ABD, Mısır, Katar gibi arabulucu devletlerin İsrail’e 15 Ağustos’ta ateşkes masasına dönmesi yönünde çağrıda bulunduklarına işaret eden Gökçe; İsrail’in daha önceki ateşkes görüşmelerinde Hamas’ı bahane ederek masadan kalktığını vurguladı. Şimdi de Hamas’ın da olduğu bir masa teklif edildiğini belirten Gökçe, İsrail’in okul bombalamasıyla masayı kuranlara “Hamas olursa masayı deviririm” mesajı verdiğine dikkat çekerek önümüzdeki günlerde de böyle provokatif saldırıların beklenmesi gerektiğini söyledi.

Öte yandan Hamas’ın masada olmasının mantıksal zorunluluğuna işaret eden Gökçe, savaşın İsrail’le Hamas arasında olduğunu, Hamas lideri Haniye Tahran’da öldürülürken Batı Şeria’daki El Fetih lideri Mahmut Abbas’ın yaşamına güvenli bir şekilde devam ettiğini söyledi.

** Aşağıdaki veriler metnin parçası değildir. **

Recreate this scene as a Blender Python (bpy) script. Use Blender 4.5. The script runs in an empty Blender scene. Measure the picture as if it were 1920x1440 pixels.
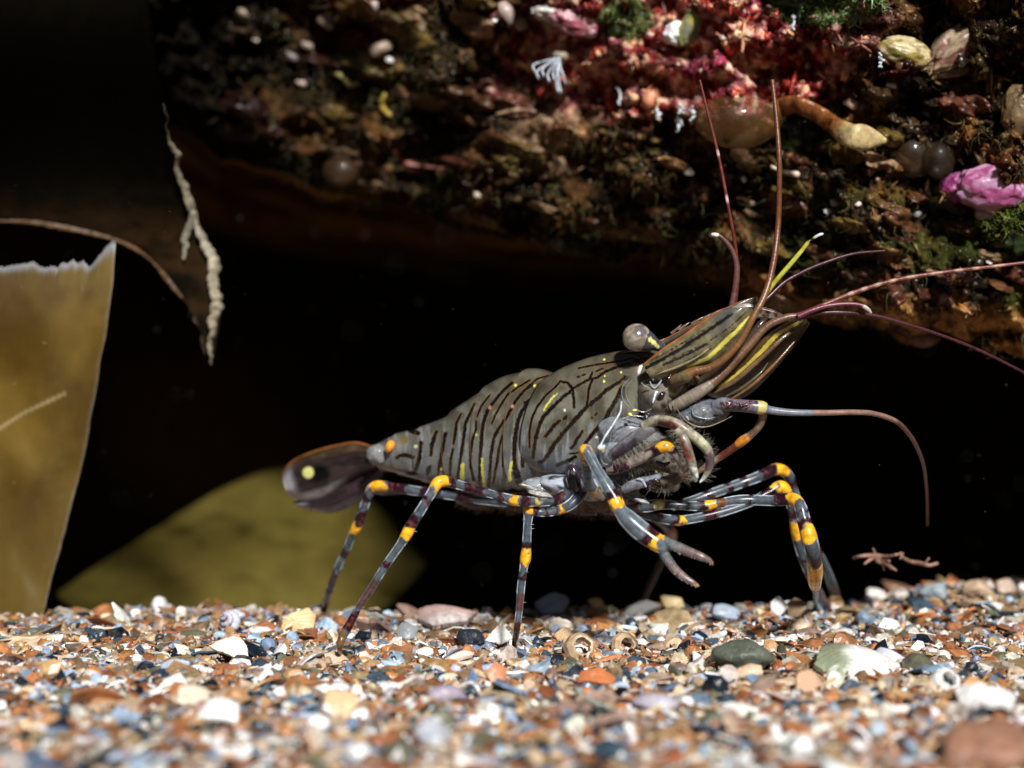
# one Blender unit = one centimetre: a prawn about five centimetres long under a rock ledge
import bpy, math, random
import numpy as np
from mathutils import Vector
R = np.random.default_rng(7)
random.seed(7)
S = bpy.context.scene
S.unit_settings.system = 'METRIC'; S.unit_settings.scale_length = 0.01

# ------------------------------------------------------------------ camera
F = 3045.0            # focal length in photo pixels (1920 wide)
H = 2.37              # lens height above the gravel
cam = bpy.data.objects.new('camera', bpy.data.cameras.new('camera')); S.collection.objects.link(cam)
cam.location = (0, 0, H); cam.rotation_euler = (math.radians(90), 0, 0)
cam.data.sensor_width = 36; cam.data.lens = F/1920*36
cam.data.clip_start = .1; cam.data.clip_end = 500
cam.data.dof.use_dof = True; cam.data.dof.focus_distance = 14.35; cam.data.dof.aperture_fstop = 0.23
cam.data.dof.aperture_blades = 0
S.camera = cam
# ------------------------------------------------------------------ light
SUN_EL, SUN_AZ = 36, 14      # elevation; degrees to the right of straight behind the lens
w = bpy.data.worlds.new('World'); S.world = w; w.use_nodes = True
nt = w.node_tree; bg = nt.nodes['Background']
sky = nt.nodes.new('ShaderNodeTexSky'); sky.sky_type = 'NISHITA'; sky.sun_disc = False
sky.sun_elevation = math.radians(SUN_EL); sky.sun_rotation = math.radians(180-SUN_AZ)
nt.links.new(sky.outputs[0], bg.inputs[0]); bg.inputs[1].default_value = 0.016
sd = bpy.data.lights.new('sun', 'SUN'); sd.energy = 5.0; sd.angle = math.radians(6); sd.color = (1, .985, .97)
sun = bpy.data.objects.new('sun', sd); S.collection.objects.link(sun)
_e, _a = math.radians(SUN_EL), math.radians(SUN_AZ)
sv = Vector((math.sin(_a)*math.cos(_e), -math.cos(_a)*math.cos(_e), math.sin(_e)))
sun.rotation_euler = sv.to_track_quat('Z', 'Y').to_euler(); sun.location = sv*60
S.view_settings.view_transform = 'Standard'; S.view_settings.look = 'None'
S.view_settings.gamma = 1; S.view_settings.exposure = 0.22
S.cycles.transparent_max_bounces = 16; S.cycles.max_bounces = 6
S.cycles.caustics_reflective = False; S.cycles.caustics_refractive = False

# ------------------------------------------------------------------ helpers
def P(px, py, D):
    px, py, D = np.broadcast_arrays(np.asarray(px, float), np.asarray(py, float), np.asarray(D, float))
    return np.stack([(px-960)/F*D, D, H-(py-720)/F*D], -1)
def unP(p):
    return 960+p[..., 0]/p[..., 1]*F, 720+(H-p[..., 2])/p[..., 1]*F
def _hash(i, j, k, s):
    n = (i*374761393 + j*668265263 + k*2147483647 + s*974634777) & 0xffffffff
    n = ((n ^ (n >> 13))*1274126177) & 0xffffffff
    n = (n ^ (n >> 16)) & 0xffffffff
    return n/4294967295.0
def vnoise(p, seed=0):
    f = np.floor(p).astype(np.int64); t = p-f; t = t*t*(3-2*t); r = 0
    for a in (0, 1):
        for b in (0, 1):
            for c in (0, 1):
                wt = (t[..., 0] if a else 1-t[..., 0])*(t[..., 1] if b else 1-t[..., 1])*(t[..., 2] if c else 1-t[..., 2])
                r = r+wt*_hash(f[..., 0]+a, f[..., 1]+b, f[..., 2]+c, seed)
    return r
def fbm(p, o=4, seed=0):
    r = 0; a = .5; q = np.array(p, float)
    for k in range(o):
        r = r+a*vnoise(q, seed+k*17); q = q*2.07+3.1; a *= .5
    return r/(1-.5**o)
def ss(a, b, x):
    t = np.clip((x-a)/(b-a), 0, 1); return t*t*(3-2*t)
def seg_dist(x, y, poly):
    """distance of each point to a polyline, and the fraction along it"""
    best = np.full(x.shape, 1e9); fr = np.zeros(x.shape); n = len(poly)-1
    for i in range(n):
        (x0, y0), (x1, y1) = poly[i][:2], poly[i+1][:2]; dx, dy = x1-x0, y1-y0
        t = np.clip(((x-x0)*dx+(y-y0)*dy)/(dx*dx+dy*dy+1e-9), 0, 1)
        d = np.hypot(x-x0-t*dx, y-y0-t*dy); m = d < best
        best = np.where(m, d, best); fr = np.where(m, (i+t)/n, fr)
    return best, fr
def smooth(ctrl, per=8):
    """Catmull-Rom through rows of ctrl; returns samples and their control index"""
    c = np.asarray(ctrl, float); n = len(c)
    q = np.vstack([2*c[0]-c[1], c, 2*c[-1]-c[-2]])
    out = []; T = []
    for i in range(n-1):
        p0, p1, p2, p3 = q[i:i+4]
        k = max(3, int(np.hypot(*(p2-p1)[:2])/per)) if per > 0 else -per
        for j in range(k):
            t = j/k
            out.append(.5*((2*p1)+(-p0+p2)*t+(2*p0-5*p1+4*p2-p3)*t*t+(-p0+3*p1-3*p2+p3)*t**3)); T.append(i+t)
    out.append(c[-1]); T.append(n-1)
    return np.array(out), np.array(T)
def resample(poly, n):
    p = np.asarray(poly, float); s, _ = smooth(p, 3) if len(p) > 2 else (p, None)
    d = np.r_[0, np.cumsum(np.linalg.norm(np.diff(s, axis=0), axis=1))]
    u = np.linspace(0, d[-1], n)
    return np.stack([np.interp(u, d, s[:, k]) for k in range(s.shape[1])], 1)

def L3(a, b, t): return np.array(a)+(np.array(b)-np.array(a))*t[..., None]
class MB:
    def __init__(self): self.v = []; self.f = []; self.c = []; self.n = 0
    def add(self, v, tris, col):
        v = np.asarray(v, float).reshape(-1, 3); col = np.asarray(col, float)
        if col.ndim == 1: col = np.tile(col, (len(v), 1))
        if col.shape[1] == 3: col = np.hstack([col, np.ones((len(col), 1))])
        self.v.append(v); self.f.append(np.asarray(tris, np.int64)+self.n); self.c.append(col); self.n += len(v)
        return self
    def build(self, name, mat, parent=None, smooth=True, origin=None, **tags):
        v = np.vstack(self.v); f = np.vstack(self.f); c = np.vstack(self.c)
        me = bpy.data.meshes.new(name)
        if parent is not None: o0 = world_of(parent)
        elif origin is not None: o0 = np.array(origin, float)
        else: o0 = np.array([(v[:, 0].min()+v[:, 0].max())/2, (v[:, 1].min()+v[:, 1].max())/2, v[:, 2].min()])
        vv = (v-o0).astype(np.float32)
        me.vertices.add(len(vv)); me.vertices.foreach_set('co', vv.ravel())
        me.loops.add(len(f)*3); me.loops.foreach_set('vertex_index', f.ravel().astype(np.int32))
        me.polygons.add(len(f)); me.polygons.foreach_set('loop_start', np.arange(0, len(f)*3, 3, dtype=np.int32))
        me.polygons.foreach_set('use_smooth', np.full(len(f), bool(smooth)))
        a = me.color_attributes.new('col', 'FLOAT_COLOR', 'POINT'); a.data.foreach_set('color', c.astype(np.float32).ravel())
        me.update(calc_edges=True); me.validate()
        me.materials.append(mat)
        o = bpy.data.objects.new(name, me); S.collection.objects.link(o)
        if parent is not None: o.parent = parent
        else: o.location = o0
        for k, val in tags.items(): o[k] = val
        return o
def world_of(o):
    p = np.zeros(3)
    while o is not None: p = p+np.array(o.location); o = o.parent
    return p
def grid_tris(nu, nv, wrap=False):
    a = np.arange(nu-1)[:, None]; b = np.arange(nv if wrap else nv-1)[None, :]
    i0 = a*nv+b; i1 = a*nv+(b+1) % nv; i2 = (a+1)*nv+b; i3 = (a+1)*nv+(b+1) % nv
    return np.concatenate([np.stack([i0, i2, i3], -1).reshape(-1, 3), np.stack([i0, i3, i1], -1).reshape(-1, 3)])
def tag(o, label=None, category=None, group=None, kind=None):
    for k, v in (('label', label), ('category', category), ('group', group), ('kind', kind)):
        if v: o[k] = v
    return o
def empty(name, loc, **kw):
    o = bpy.data.objects.new(name, None); S.collection.objects.link(o); o.location = loc
    o.empty_display_size = .3
    return tag(o, **kw)
def tube3(mb, pts, rad, col, ns=14, flat=None):
    """pts (n,3), rad (n,), col (n,4) or callable(i_frac array, angle array)"""
    pts = np.asarray(pts, float); n = len(pts)
    t = np.gradient(pts, axis=0); t /= np.linalg.norm(t, axis=1)[:, None]+1e-12
    up = np.array([0, -1, 0.05]); N = []
    a = np.cross(t[0], up); a /= np.linalg.norm(a)+1e-9
    for i in range(n):
        a = a-t[i]*a.dot(t[i]); a /= np.linalg.norm(a)+1e-9; N.append(a.copy())
    N = np.array(N); B = np.cross(t, N)
    ang = np.linspace(0, 2*np.pi, ns, endpoint=False)
    fl = 1.0 if flat is None else flat
    v = pts[:, None]+rad[:, None, None]*(N[:, None]*np.cos(ang)[None, :, None]+B[:, None]*fl*np.sin(ang)[None, :, None])
    c = np.repeat(np.asarray(col)[:, None], ns, 1)
    tr = grid_tris(n, ns, True); v = v.reshape(-1, 3); c = c.reshape(-1, c.shape[-1])
    v = np.vstack([v, pts[0], pts[-1]]); c = np.vstack([c, c[0], c[-1]])
    k = np.arange(ns); e0 = n*ns; e1 = e0+1
    tr = np.vstack([tr, np.stack([np.full(ns, e0), k, (k+1) % ns], 1), np.stack([np.full(ns, e1), (n-1)*ns+(k+1) % ns, (n-1)*ns+k], 1)])
    mb.add(v, tr, c)
def ico(sub):
    import bmesh
    bm = bmesh.new(); bmesh.ops.create_icosphere(bm, subdivisions=sub, radius=1)
    v = np.array([q.co[:] for q in bm.verts]); f = np.array([[q.index for q in p.verts] for p in bm.faces]); bm.free()
    return v, f
ICO = {k: ico(k) for k in (1, 2, 3, 4, 5)}
def rotm(e):
    e = np.atleast_2d(e); cx, cy, cz = np.cos(e).T; sx, sy, sz = np.sin(e).T; z = np.zeros_like(cx); o = z+1
    X = np.stack([o, z, z, z, cx, -sx, z, sx, cx], 1).reshape(-1, 3, 3)
    Y = np.stack([cy, z, sy, z, o, z, -sy, z, cy], 1).reshape(-1, 3, 3)
    Z = np.stack([cz, -sz, z, sz, cz, z, z, z, o], 1).reshape(-1, 3, 3)
    return Z@Y@X
def scatter(mb, protos, pos, eul, scl, col, jit=.0):
    which = R.integers(0, len(protos), len(pos))
    for k, (pv, pf) in enumerate(protos):
        m = which == k; n = int(m.sum())
        if not n: continue
        M = rotm(eul[m]); v = (pv[None]*scl[m][:, None, :])@np.transpose(M, (0, 2, 1))+pos[m][:, None]
        f = pf[None]+np.arange(n)[:, None, None]*len(pv)
        c = np.repeat(col[m][:, None], len(pv), 1)
        if jit: c = c*(1+jit*(R.random((n, len(pv), 1))-.5))
        mb.add(v.reshape(-1, 3), f.reshape(-1, 3), c.reshape(-1, c.shape[-1]))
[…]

İsrail, Gazze’de bataklığa saplanırsa PKK ve DAEŞ devreye girer

İsrail’in Lübnan’daki Hizbullah’ın önemli liderlerinden Fuat Şükür’ü de öldürdüğünü, Hizbullah’la Hamas arasındaki çatışmanın büyümesi halinde Gazze’deki durumun bundan nasıl etkileneceğini sorduğumuz Gökçe; İsrail’in 10 km’ye 40 km bir alan olan Gazze’de bile başarısız olduğunu vurguladı.

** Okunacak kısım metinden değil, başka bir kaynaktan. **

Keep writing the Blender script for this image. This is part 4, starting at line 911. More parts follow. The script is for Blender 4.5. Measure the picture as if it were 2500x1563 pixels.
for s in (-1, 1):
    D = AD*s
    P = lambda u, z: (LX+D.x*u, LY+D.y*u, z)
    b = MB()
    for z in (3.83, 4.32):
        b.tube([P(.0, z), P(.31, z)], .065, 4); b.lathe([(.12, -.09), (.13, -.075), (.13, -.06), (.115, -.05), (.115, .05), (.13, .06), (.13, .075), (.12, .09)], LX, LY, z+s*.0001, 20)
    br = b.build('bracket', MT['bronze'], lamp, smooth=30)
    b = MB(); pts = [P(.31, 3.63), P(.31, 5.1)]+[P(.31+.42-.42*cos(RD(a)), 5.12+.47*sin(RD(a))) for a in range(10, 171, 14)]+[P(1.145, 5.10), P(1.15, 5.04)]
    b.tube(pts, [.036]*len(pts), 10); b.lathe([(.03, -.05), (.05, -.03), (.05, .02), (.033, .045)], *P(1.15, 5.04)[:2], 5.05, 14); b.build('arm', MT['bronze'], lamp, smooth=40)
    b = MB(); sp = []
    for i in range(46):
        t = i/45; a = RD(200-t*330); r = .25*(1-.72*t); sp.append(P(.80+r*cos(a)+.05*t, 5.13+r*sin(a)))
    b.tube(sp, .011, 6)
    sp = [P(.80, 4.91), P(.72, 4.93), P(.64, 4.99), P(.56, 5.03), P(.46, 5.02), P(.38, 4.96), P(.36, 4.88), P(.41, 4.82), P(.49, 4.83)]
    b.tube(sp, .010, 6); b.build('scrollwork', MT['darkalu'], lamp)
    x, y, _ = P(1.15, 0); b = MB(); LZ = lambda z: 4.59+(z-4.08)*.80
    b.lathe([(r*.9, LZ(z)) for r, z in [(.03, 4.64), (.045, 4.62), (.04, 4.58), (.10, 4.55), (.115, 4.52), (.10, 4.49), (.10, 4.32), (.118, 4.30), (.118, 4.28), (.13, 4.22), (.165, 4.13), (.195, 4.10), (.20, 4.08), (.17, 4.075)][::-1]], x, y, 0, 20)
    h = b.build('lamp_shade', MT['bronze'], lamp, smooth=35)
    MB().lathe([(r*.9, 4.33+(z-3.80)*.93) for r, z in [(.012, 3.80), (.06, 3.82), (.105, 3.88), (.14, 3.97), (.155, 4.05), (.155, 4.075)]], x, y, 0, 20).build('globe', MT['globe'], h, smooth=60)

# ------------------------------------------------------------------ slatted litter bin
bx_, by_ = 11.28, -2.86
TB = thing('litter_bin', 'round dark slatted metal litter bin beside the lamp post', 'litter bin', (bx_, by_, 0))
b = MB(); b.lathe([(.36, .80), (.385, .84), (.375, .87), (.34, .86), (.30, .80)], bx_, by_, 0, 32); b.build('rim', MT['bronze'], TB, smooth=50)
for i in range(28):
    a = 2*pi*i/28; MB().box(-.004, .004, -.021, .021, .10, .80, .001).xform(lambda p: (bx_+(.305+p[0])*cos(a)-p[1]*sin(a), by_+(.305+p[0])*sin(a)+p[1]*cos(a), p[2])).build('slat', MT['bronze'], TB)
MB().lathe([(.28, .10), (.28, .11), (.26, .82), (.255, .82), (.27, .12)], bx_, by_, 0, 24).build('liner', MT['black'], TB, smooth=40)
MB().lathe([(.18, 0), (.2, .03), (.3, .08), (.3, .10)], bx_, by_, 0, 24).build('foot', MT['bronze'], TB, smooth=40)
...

Hizbullah’a karşı kapsamlı bir harekata İsrail ordusunun karşı olduğunu vurgulayan Gökçe, siyasiler arasında bile çekinceleri olanlar olduğunu belirtti. İsrail’in Hamas’ın aksine cephe gerisinden rahatça takviye alacak bir Hizbullah’a karşı hiçbir şansı olmadığını vurgulayan Gökçe, liderleri hedef alan nokta operasyonlara devam edileceği öngörüsünde bulundu.

Olumsuz senaryo gerçekleşir, İsrail Lübnan’da bataklığa saplanırsa ABD’nin müttefikini korumak için müdahalede bulunacağını belirten Gökçe; ABD’nin bu müdahaleyi kendi askerleriyle değil PKK, PYD, DAEŞ gibi vekil kuvvetleri aracılığıyla yapacağını belirterek Türkiye’nin bu durumda çatışmanın içine çekileceğini söyledi.

ABD’nin Irak’ta üssü vurulunca 700 kadar PKK'lı teröristi Fırat’ın doğusuna geçirdiğini hatırlatan Gökçe, Amerika’nın bölgede çıkarları tehlikeye girince vekil kuvvetlerini kullanmaktan imtina etmeyeceğine dikkat çekti.

Şu anda Hizbullah’la kapsamlı bir çatışmaya İsrail ordusunun gönülsüz, siyasilerin gönüllü, ABD’nin ise çekimser olduğunu dile getiren Gökçe; böyle bir çatışmanın şimdilik daha zayıf bir ihtimal olduğunu söyledi.